▶ [Problem requirements]: Your task is to give the data again, exactly, with every line intact.

▶ [Source excerpt]:

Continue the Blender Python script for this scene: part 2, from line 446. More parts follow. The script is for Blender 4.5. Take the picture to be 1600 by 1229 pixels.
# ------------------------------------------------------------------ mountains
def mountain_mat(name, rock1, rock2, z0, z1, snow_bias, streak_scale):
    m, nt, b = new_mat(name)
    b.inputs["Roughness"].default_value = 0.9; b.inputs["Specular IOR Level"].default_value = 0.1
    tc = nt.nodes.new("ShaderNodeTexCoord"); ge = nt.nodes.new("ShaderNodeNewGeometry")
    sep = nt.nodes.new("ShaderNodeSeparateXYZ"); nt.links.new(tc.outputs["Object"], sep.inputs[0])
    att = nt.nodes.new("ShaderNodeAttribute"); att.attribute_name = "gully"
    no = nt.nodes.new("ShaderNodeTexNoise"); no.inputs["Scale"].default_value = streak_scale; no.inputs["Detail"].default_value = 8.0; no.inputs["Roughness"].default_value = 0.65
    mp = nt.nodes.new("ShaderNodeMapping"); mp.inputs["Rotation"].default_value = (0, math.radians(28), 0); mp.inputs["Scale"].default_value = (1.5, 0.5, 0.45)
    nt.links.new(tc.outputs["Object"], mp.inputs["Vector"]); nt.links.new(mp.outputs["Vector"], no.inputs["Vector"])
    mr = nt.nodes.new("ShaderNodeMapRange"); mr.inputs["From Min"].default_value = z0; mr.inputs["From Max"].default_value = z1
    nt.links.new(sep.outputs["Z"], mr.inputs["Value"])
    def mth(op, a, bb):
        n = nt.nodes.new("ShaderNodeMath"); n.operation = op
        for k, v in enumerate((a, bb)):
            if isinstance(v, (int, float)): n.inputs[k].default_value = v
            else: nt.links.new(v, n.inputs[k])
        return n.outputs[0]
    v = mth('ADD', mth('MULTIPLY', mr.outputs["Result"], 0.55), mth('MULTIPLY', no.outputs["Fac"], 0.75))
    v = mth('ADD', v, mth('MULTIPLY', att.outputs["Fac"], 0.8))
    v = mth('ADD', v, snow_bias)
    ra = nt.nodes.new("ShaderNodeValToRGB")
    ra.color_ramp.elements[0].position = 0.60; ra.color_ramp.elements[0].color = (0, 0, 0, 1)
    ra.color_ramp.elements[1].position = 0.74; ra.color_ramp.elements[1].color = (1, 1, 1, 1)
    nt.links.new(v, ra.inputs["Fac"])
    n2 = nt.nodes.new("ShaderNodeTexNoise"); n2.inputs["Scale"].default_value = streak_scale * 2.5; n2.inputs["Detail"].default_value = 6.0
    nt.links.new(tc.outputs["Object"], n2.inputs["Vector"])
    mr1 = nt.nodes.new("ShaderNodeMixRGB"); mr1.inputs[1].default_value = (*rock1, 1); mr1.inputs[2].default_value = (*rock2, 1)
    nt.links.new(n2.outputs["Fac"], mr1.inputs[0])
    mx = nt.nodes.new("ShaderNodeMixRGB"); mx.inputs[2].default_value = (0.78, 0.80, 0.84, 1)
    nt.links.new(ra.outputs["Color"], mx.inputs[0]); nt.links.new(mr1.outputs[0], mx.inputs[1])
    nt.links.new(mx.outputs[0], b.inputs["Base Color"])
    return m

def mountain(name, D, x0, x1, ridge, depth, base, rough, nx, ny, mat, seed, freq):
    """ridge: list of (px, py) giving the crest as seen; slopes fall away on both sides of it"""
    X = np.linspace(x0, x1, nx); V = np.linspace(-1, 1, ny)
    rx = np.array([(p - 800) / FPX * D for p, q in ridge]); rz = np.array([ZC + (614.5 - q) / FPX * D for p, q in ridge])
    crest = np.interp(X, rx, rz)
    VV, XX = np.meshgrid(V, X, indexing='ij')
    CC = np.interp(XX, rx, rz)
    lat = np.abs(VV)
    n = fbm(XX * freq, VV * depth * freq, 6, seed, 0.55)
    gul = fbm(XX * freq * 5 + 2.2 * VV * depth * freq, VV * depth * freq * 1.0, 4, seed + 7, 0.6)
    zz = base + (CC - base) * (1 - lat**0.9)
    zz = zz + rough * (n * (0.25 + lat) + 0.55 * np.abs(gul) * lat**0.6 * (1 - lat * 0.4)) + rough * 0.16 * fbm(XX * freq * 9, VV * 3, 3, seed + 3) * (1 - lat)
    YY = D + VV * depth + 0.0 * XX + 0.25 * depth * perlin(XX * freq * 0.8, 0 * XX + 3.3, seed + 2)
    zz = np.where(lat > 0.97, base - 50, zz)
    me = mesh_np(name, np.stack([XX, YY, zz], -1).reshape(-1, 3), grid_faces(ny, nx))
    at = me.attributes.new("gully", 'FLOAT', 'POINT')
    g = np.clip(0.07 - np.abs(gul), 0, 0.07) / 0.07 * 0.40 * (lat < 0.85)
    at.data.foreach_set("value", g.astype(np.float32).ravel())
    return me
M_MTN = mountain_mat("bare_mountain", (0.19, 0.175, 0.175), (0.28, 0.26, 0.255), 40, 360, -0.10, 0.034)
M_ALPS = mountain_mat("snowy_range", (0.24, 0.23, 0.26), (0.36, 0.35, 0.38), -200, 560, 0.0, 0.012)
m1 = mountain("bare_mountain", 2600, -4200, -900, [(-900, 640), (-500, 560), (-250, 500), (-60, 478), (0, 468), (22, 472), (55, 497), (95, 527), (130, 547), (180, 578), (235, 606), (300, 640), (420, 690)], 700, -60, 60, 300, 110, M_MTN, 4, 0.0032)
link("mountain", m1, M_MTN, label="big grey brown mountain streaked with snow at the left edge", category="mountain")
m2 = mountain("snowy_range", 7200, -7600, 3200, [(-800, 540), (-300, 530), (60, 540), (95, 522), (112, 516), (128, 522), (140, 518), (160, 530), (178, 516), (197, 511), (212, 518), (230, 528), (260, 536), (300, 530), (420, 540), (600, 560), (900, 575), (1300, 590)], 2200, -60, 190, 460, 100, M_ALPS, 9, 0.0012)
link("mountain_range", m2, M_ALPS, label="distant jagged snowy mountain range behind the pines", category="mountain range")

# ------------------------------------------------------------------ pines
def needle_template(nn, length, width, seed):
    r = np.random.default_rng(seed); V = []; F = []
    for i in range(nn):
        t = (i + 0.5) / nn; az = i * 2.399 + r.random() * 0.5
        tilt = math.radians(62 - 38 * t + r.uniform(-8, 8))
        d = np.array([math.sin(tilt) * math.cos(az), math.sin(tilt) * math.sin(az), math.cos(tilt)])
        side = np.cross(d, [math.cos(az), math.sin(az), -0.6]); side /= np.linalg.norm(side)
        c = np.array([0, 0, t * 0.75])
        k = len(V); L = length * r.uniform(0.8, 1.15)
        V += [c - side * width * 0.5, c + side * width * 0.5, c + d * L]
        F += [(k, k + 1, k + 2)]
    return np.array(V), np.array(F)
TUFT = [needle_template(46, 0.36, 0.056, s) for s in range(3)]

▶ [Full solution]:
Continue the Blender Python script for this scene: part 2, from line 446. More parts follow. The script is for Blender 4.5. Take the picture to be 1600 by 1229 pixels.
# ------------------------------------------------------------------ mountains
def mountain_mat(name, rock1, rock2, z0, z1, snow_bias, streak_scale):
    m, nt, b = new_mat(name)
    b.inputs["Roughness"].default_value = 0.9; b.inputs["Specular IOR Level"].default_value = 0.1
    tc = nt.nodes.new("ShaderNodeTexCoord"); ge = nt.nodes.new("ShaderNodeNewGeometry")
    sep = nt.nodes.new("ShaderNodeSeparateXYZ"); nt.links.new(tc.outputs["Object"], sep.inputs[0])
    att = nt.nodes.new("ShaderNodeAttribute"); att.attribute_name = "gully"
    no = nt.nodes.new("ShaderNodeTexNoise"); no.inputs["Scale"].default_value = streak_scale; no.inputs["Detail"].default_value = 8.0; no.inputs["Roughness"].default_value = 0.65
    mp = nt.nodes.new("ShaderNodeMapping"); mp.inputs["Rotation"].default_value = (0, math.radians(28), 0); mp.inputs["Scale"].default_value = (1.5, 0.5, 0.45)
    nt.links.new(tc.outputs["Object"], mp.inputs["Vector"]); nt.links.new(mp.outputs["Vector"], no.inputs["Vector"])
    mr = nt.nodes.new("ShaderNodeMapRange"); mr.inputs["From Min"].default_value = z0; mr.inputs["From Max"].default_value = z1
    nt.links.new(sep.outputs["Z"], mr.inputs["Value"])
    def mth(op, a, bb):
        n = nt.nodes.new("ShaderNodeMath"); n.operation = op
        for k, v in enumerate((a, bb)):
            if isinstance(v, (int, float)): n.inputs[k].default_value = v
            else: nt.links.new(v, n.inputs[k])
        return n.outputs[0]
    v = mth('ADD', mth('MULTIPLY', mr.outputs["Result"], 0.55), mth('MULTIPLY', no.outputs["Fac"], 0.75))
    v = mth('ADD', v, mth('MULTIPLY', att.outputs["Fac"], 0.8))
    v = mth('ADD', v, snow_bias)
    ra = nt.nodes.new("ShaderNodeValToRGB")
    ra.color_ramp.elements[0].position = 0.60; ra.color_ramp.elements[0].color = (0, 0, 0, 1)
    ra.color_ramp.elements[1].position = 0.74; ra.color_ramp.elements[1].color = (1, 1, 1, 1)
    nt.links.new(v, ra.inputs["Fac"])
    n2 = nt.nodes.new("ShaderNodeTexNoise"); n2.inputs["Scale"].default_value = streak_scale * 2.5; n2.inputs["Detail"].default_value = 6.0
    nt.links.new(tc.outputs["Object"], n2.inputs["Vector"])
    mr1 = nt.nodes.new("ShaderNodeMixRGB"); mr1.inputs[1].default_value = (*rock1, 1); mr1.inputs[2].default_value = (*rock2, 1)
    nt.links.new(n2.outputs["Fac"], mr1.inputs[0])
    mx = nt.nodes.new("ShaderNodeMixRGB"); mx.inputs[2].default_value = (0.78, 0.80, 0.84, 1)
    nt.links.new(ra.outputs["Color"], mx.inputs[0]); nt.links.new(mr1.outputs[0], mx.inputs[1])
    nt.links.new(mx.outputs[0], b.inputs["Base Color"])
    return m

def mountain(name, D, x0, x1, ridge, depth, base, rough, nx, ny, mat, seed, freq):
    """ridge: list of (px, py) giving the crest as seen; slopes fall away on both sides of it"""
    X = np.linspace(x0, x1, nx); V = np.linspace(-1, 1, ny)
    rx = np.array([(p - 800) / FPX * D for p, q in ridge]); rz = np.array([ZC + (614.5 - q) / FPX * D for p, q in ridge])
    crest = np.interp(X, rx, rz)
    VV, XX = np.meshgrid(V, X, indexing='ij')
    CC = np.interp(XX, rx, rz)
    lat = np.abs(VV)
    n = fbm(XX * freq, VV * depth * freq, 6, seed, 0.55)
    gul = fbm(XX * freq * 5 + 2.2 * VV * depth * freq, VV * depth * freq * 1.0, 4, seed + 7, 0.6)
    zz = base + (CC - base) * (1 - lat**0.9)
    zz = zz + rough * (n * (0.25 + lat) + 0.55 * np.abs(gul) * lat**0.6 * (1 - lat * 0.4)) + rough * 0.16 * fbm(XX * freq * 9, VV * 3, 3, seed + 3) * (1 - lat)
    YY = D + VV * depth + 0.0 * XX + 0.25 * depth * perlin(XX * freq * 0.8, 0 * XX + 3.3, seed + 2)
    zz = np.where(lat > 0.97, base - 50, zz)
    me = mesh_np(name, np.stack([XX, YY, zz], -1).reshape(-1, 3), grid_faces(ny, nx))
    at = me.attributes.new("gully", 'FLOAT', 'POINT')
    g = np.clip(0.07 - np.abs(gul), 0, 0.07) / 0.07 * 0.40 * (lat < 0.85)
    at.data.foreach_set("value", g.astype(np.float32).ravel())
    return me
M_MTN = mountain_mat("bare_mountain", (0.19, 0.175, 0.175), (0.28, 0.26, 0.255), 40, 360, -0.10, 0.034)
M_ALPS = mountain_mat("snowy_range", (0.24, 0.23, 0.26), (0.36, 0.35, 0.38), -200, 560, 0.0, 0.012)
m1 = mountain("bare_mountain", 2600, -4200, -900, [(-900, 640), (-500, 560), (-250, 500), (-60, 478), (0, 468), (22, 472), (55, 497), (95, 527), (130, 547), (180, 578), (235, 606), (300, 640), (420, 690)], 700, -60, 60, 300, 110, M_MTN, 4, 0.0032)
link("mountain", m1, M_MTN, label="big grey brown mountain streaked with snow at the left edge", category="mountain")
m2 = mountain("snowy_range", 7200, -7600, 3200, [(-800, 540), (-300, 530), (60, 540), (95, 522), (112, 516), (128, 522), (140, 518), (160, 530), (178, 516), (197, 511), (212, 518), (230, 528), (260, 536), (300, 530), (420, 540), (600, 560), (900, 575), (1300, 590)], 2200, -60, 190, 460, 100, M_ALPS, 9, 0.0012)
link("mountain_range", m2, M_ALPS, label="distant jagged snowy mountain range behind the pines", category="mountain range")

# ------------------------------------------------------------------ pines
def needle_template(nn, length, width, seed):
    r = np.random.default_rng(seed); V = []; F = []
    for i in range(nn):
        t = (i + 0.5) / nn; az = i * 2.399 + r.random() * 0.5
        tilt = math.radians(62 - 38 * t + r.uniform(-8, 8))
        d = np.array([math.sin(tilt) * math.cos(az), math.sin(tilt) * math.sin(az), math.cos(tilt)])
        side = np.cross(d, [math.cos(az), math.sin(az), -0.6]); side /= np.linalg.norm(side)
        c = np.array([0, 0, t * 0.75])
        k = len(V); L = length * r.uniform(0.8, 1.15)
        V += [c - side * width * 0.5, c + side * width * 0.5, c + d * L]
        F += [(k, k + 1, k + 2)]
    return np.array(V), np.array(F)
TUFT = [needle_template(46, 0.36, 0.056, s) for s in range(3)]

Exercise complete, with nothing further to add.